Works with Windows, Windows Small Business Server, and Linux.
> I need to up my game by moving a backup off site, but I don't like the thought of some faceless company having potential access to all my data.
Most, if not all, of the cloud storage providers encrypt your data during upload using a key that you control. You can let the provider manage the key if you want, or you can manage it yourself. In the latter case, the provider has no means of deciphering your data, so your privacy is protected. Of course, if you choose to manage the key and you lose it, you also lose access to your backed-up data.
> Most, if not all, of the cloud storage providers encrypt your data during upload using a key that you control. ...
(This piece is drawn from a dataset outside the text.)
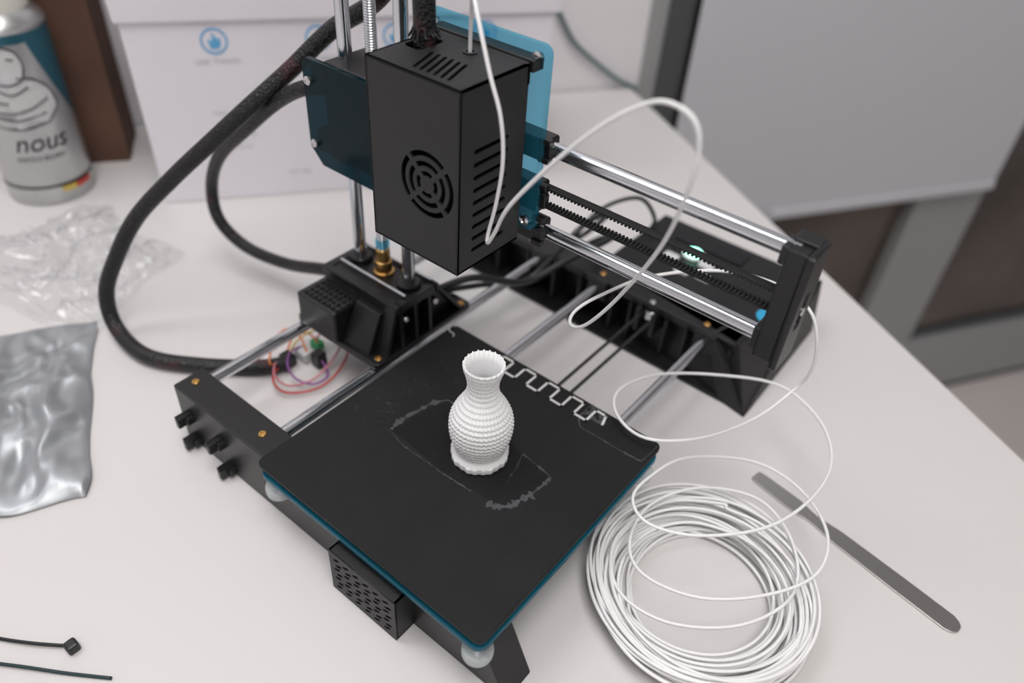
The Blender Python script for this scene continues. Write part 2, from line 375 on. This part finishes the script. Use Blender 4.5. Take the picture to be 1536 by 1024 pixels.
# --- Z tower base
plate("tower_plate",pr,'blackp',rrect(-91,-13,101,192,4),[],4.5,(0,0,-9.4),X,Y,.5)
for i,(x,y) in enumerate(((-87,107),(-18,107),(-18,186),(-87,186))): scr("tower_screw_%d"%(i+1),x,y,-7)
hexa("tower_body",pr,'blackp',[(-84,112,-8),(-22,112,-8),(-22,184,-8),(-84,184,-8)],[(-81,124,26),(-20,124,26),(-20,158,26),(-81,158,26)],1)
def rib(nm,y,th,x0,x1t,x1b):
    hexa(nm,pr,'blackp',[(x0,y,-8),(x1b,y,-8),(x1b,y+th,-8),(x0,y+th,-8)],[(x0,y,25),(x1t,y,25),(x1t,y+th,25),(x0,y+th,25)],.3)
for i,y in enumerate((124,137,150)): rib("tower_rib_%d"%(i+1),y,2.5,-24,-15,-13.5)
hexa("tower_rib_4",pr,'blackp',[(-24,110,-8),(-14,110,-8),(-14,113,-8),(-24,113,-8)],[(-24,121,25),(-15,121,25),(-15,124,25),(-24,124,25)],.3)
hexa("tower_rib_5",pr,'blackp',[(-24,182,-8),(-14,182,-8),(-14,185,-8),(-24,185,-8)],[(-24,157,25),(-15,157,25),(-15,160,25),(-24,160,25)],.3)
multibox("tower_top_rail",pr,'blackp',[(-84,-14,121,126,21,27),(-84,-14,155,160,21,27),(-20,-14,124,158,21,27),(-84,-78,124,158,21,27)],.6)
for i,(y,z) in enumerate(((131,12),(158,12))): lathe("tower_side_screw_%d"%(i+1),pr,'screw',(-20,y,z),[(2.6,0),(2.6,4),(1.8,5),(1,5),(1,4)],16,'x')
box("z_motor_box",pr,'blackp',-84,-48,99,124,-7,17,1.2)
multibox("z_motor_vents",pr,'blackp',[(-80+i*4.2,-77.8+i*4.2,102+j*4.6,104.4+j*4.6,17,18.2) for i in range(8) for j in range(4)],.2)
hexa("z_front_flange",pr,'blackp',[(-48,104,-7),(-24,104,-7),(-24,122,-7),(-48,122,-7)],[(-46,116,20),(-24,116,20),(-24,124,20),(-46,124,20)],.6)
for n,x in dict(a=-72,b=-27).items():
    cyl("z_rod_"+n,pr,'steel',(x,145,10),4,320,'z',28)
    cyl("z_rod_boss_"+n,pr,'blackp',(x,145,20),8,10,'z',28,.8)
pf=[];h=30
while h<315: pf+=[(3.0,h),(3.6,h+.7)];h+=1.4
lathe("lead_screw",pr,'steel',(-50,145,0),pf,20)
lathe("coupler",pr,'brass',(-50,145,26),[(7,0),(7,1.5),(5.6,2),(5.6,9),(4.6,9.5),(4.6,18),(4,18.5)],24)
cyl("coupler_collar",pr,'acr',(-50,145,46),4.6,5)
for i,y in enumerate((133,157)): cyl("motor_tie_rod_%d"%(i+1),pr,'steel',(-78,y,28.5),1.1,60,'x',12)
box("tower_top_cap",pr,'blackp',-88,-12,131,159,315,331,2)
# --- Z carriage
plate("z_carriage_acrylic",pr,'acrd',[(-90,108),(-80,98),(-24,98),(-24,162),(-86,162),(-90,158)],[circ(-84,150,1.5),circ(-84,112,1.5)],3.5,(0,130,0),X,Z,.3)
hexa("z_carriage_body",pr,'blackp',[(-79,133,102),(-24,133,102),(-24,168,102),(-79,168,102)],[(-79,133,161),(-24,133,161),(-24,168,161),(-79,168,161)],2)
for i,z in enumerate((150,112)): lathe("z_carriage_screw_%d"%(i+1),pr,'screw',(-84,128,z),[(2.6,0),(2.6,-2),(1.6,-3),(1,-3),(1,-2)],16,'y')
multibox("z_carriage_lugs",pr,'blackp',[(-88,-79,132,140,104,118),(-88,-79,132,140,144,157)],.8)
for n,z in dict(upper=149.3,lower=101.2).items(): cyl("x_rod_"+n,pr,'steel',(-80,161,z),4,276,'x',28)
belt("x_belt_upper",(-60,161,128),(196,161,128),Y,5,(0,0,-1),2.2,1.2)
belt("x_belt_lower",(-60,161,116),(196,161,116),Y,5,(0,0,1),2.2,1.2)
hexa("x_end_cap",pr,'blackp',[(192,153,93),(202,153,93),(202,170,93),(192,170,93)],[(192,153,153),(202,153,153),(202,170,153),(192,170,153)],1.2)
plate("x_end_cap_cover",pr,'blackp',rrect(151,171,91,154,2),[rrect(158,164,112,132,1)],3.5,(203.5,0,0),Y,Z,.5)
multibox("x_end_cap_steps",pr,'blackp',[(191,203,162,172,148,154.5),(189,193,155,167,143,153),(189,193,155,167,95,108)],.6)
cyl("x_idler",pr,'steel',(198,156,122),6.5,10,'y')
cyl("x_idler_bolt",pr,'screw',(204,161,122),2.2,2,'x')
# --- print head box
hx0,hx1,hy0,hy1,hz0,hz1=0,58,95.2,142.7,102,196.5
fan=[]
for r0,r1 in((14.2,17),(9.2,11.8),(4.4,6.8)):
    for q in range(4): 
        g=math.degrees(1.3/((r0+r1)/2))
        fan.append(arcslot(38,145,r0,r1,45+q*90+g,135+q*90-g))
plate("head_front",pr,'black',[(hx0,hz0),(hx1,hz0),(hx1,hz1),(hx0,hz1)],fan[:12],1.2,(0,hy0+.6,0),X,Z)
sl=[slot(106.5,z,129,z+.0,2.4) for z in [165-6.6*i for i in range(9)]]
plate("head_side",pr,'black',[(hy0,hz0),(hy1,hz0),(hy1,hz1),(hy0,hz1)],sl,1.2,(hx1-.6,0,0),Y,Z)
plate("head_side_left",pr,'black',[(hy0,hz0),(hy1,hz0),(hy1,hz1),(hy0,hz1)],[slot(106.5,z,129,z,2.4) for z in [165-6.6*i for i in range(9)]],1.2,(hx0+.6,0,0),Y,Z)
tops=[slot(25.5+i*4.1,101,19.5+i*4.1,119,1.9) for i in range(6)]
plate("head_top",pr,'black',[(hx0,hy0),(hx1,hy0),(hx1,hy1),(hx0,hy1)],tops+[rrect(3,14,116,134,3),circ(31,132,3.6)],1.2,(0,0,hz1-.6),X,Y)
plate("head_bottom",pr,'black',[(hx0,hy0),(hx1,hy0),(hx1,hy1),(hx0,hy1)],[circ(28,120,8)],1.2,(0,0,hz0+.6),X,Y)
lathe("nozzle",pr,'brass',(28,120,90),[(.6,0),(3,4),(3,8),(7,8),(7,13)],20)
box("head_interior",pr,'dark',4,54,100,141,106,188)
cyl("head_fan_hub",pr,'dark',(38,98,145),5,3,'y')
lathe("filament_guide",pr,'blackp',(31,132,196.3),[(3.6,0),(3.6,.8),(2,.8),(2,0)],20)
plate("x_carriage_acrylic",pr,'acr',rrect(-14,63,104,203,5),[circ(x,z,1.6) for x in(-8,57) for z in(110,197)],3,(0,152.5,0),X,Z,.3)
multibox("x_carriage_top_bracket",pr,'blackp',[(-4,60,143,151,192,198),(0,58,141,144,186,197)],.5)
multibox("x_carriage_blocks",pr,'blackp',[(-8,63,155,167,143,155),(-8,63,155,167,95,107),(-2,61,155,165,113,130)],1)
multibox("x_carriage_clips",pr,'blackp',[(60,67,152,156,z-1.5,z+1.5) for z in(156,146,131,112,104,97)]+[(60,66,154,158,z-4,z+4) for z in(150,122,101)],.4)
for i,(x,z) in enumerate(((57,197),(57,110),(-8,197))): lathe("x_carriage_screw_%d"%(i+1),pr,'screw',(x,151,z),[(3,0),(3,-2.2),(1.5,-2.8),(1,-2)],16,'y')
har=[(9,125,190),(9,125,205),(7,126,240),(0,132,290),(-18,150,320),(-34,172,290),(-50,182,232),(-72,176,190),(-103,163,165),(-122,143,140),(-138,121,118),(-155,102,96),(-176,82,70),(-198,62,40),(-210,46,10),(-216,34,-18),(-205,29,-41),(-169,29,-45),(-135,48,-45.5),(-104,75,-46),(-94,90,-46)]
tube("wire_sleeve_main",pr,'sleeve',har,5.4,14,10)
tube("wire_sleeve_carriage",pr,'sleeve',[(-80,150,138),(-95,136,140),(-123,134,124),(-159,131,94),(-199,131,59),(-223,134,24),(-217,131,-1),(-196,137,-19),(-155,143,-18),(-112,146,-4),(-84,150,0)],4.6,12,10)
for i in range(12):
    a=i*.55;tube("sleeve_fray_%d"%(i+1),pr,'zip',[(9+3*math.cos(a),125+3*math.sin(a),210),(9+5.5*math.cos(a),125+5.5*math.sin(a),203),(9+8*math.cos(a),125+7*math.sin(a),198.5+random.random()*3)],.6,5,4)
tube("rear_cable_1",pr,'zip',[(-30,176,5),(-18,200,8),(0,235,-5),(12,270,2),(20,300,5),(14,335,-5),(-8,345,-25),(-30,330,-45),(-40,300,-40)],2.6,8,8)
tube("rear_cable_2",pr,'zip',[(-32,180,0),(-25,215,-10),(-12,258,-20),(4,300,15),(0,345,5),(-25,350,-30),(-45,318,-46),(-40,290,-46)],2.2,8,8)
tube("rear_cable_3",pr,'zip',[(-20,310,-30),(-8,340,5),(10,372,12),(26,376,-2),(30,360,-6)],1.8,8,8)
def TP(px,py,z=-46): 
    return (-82+(px-475)*.287+(py-555)*.543,101+(px-475)*.357-(py-555)*.463,z)
wires=[('orange',[(430,548,-46),(416,560,-40),(420,538,-36),(438,520,-34),(458,524,-38),(470,545,-44)]),
('red',[(432,550,-46),(420,575,-44),(435,592,-46),(470,592,-48),(500,585,-46),(525,565,-42),(532,545,-38),(515,525,-36)]),
('purple',[(462,532,-44),(446,545,-40),(442,565,-40),(455,580,-44),(480,584,-47),(500,575,-46),(492,560,-42)]),
('pink',[(434,546,-46),(424,556,-42),(424,578,-40),(445,588,-44),(480,578,-46),(512,558,-40),(520,538,-38),(500,524,-36),(482,530,-40)]),
('yellow',[(440,545,-45),(452,528,-42),(476,520,-38),(500,522,-38),(520,535,-42)]),
('orange',[(446,550,-46),(440,536,-44),(450,522,-40),(470,518,-40),(486,532,-42)])]
for i,(c,p) in enumerate(wires): tube("lead_%d"%(i+1),pr,c,[TP(*q) for q in p],.8,6,8)
def tpbox(nm,m,px,py,z0,z1,hx,hy):
    q=TP(px,py);box(nm,pr,m,q[0]-hx,q[0]+hx,q[1]-hy,q[1]+hy,z0,z1,.5)
tpbox("wire_plug",'blackp',487,552,-50,-39,4,4);tpbox("wire_plug_small",'blackp',440,546,-50,-42,5,4)
tpbox("terminal_block",'green',484,527,-50,-43,4.5,3);tpbox("terminal_clip",'key',462,540,-50,-43,6,3)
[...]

The thing you can't control is whether the cloud storage provider will exist at the crucial moment. Cloud storage is a great secondary backup system but I wouldn't want to rely on it as a primary.
> The thing you can't control is whether the cloud storage provider will exist at the crucial moment. Cloud storage is a great secondary backup system but I wouldn't want to rely on it as a primary.
I use the Amazon S3 service, and consider it to be my primary backup. I view my local USB drives as secondary.
If my office burns to the ground, the secondary is lost but the regional Amazon data center is probably still in operation. If there's a fire in one part of the regional data center, the mirror(s) are likely still good, plus I'd still have my local backups.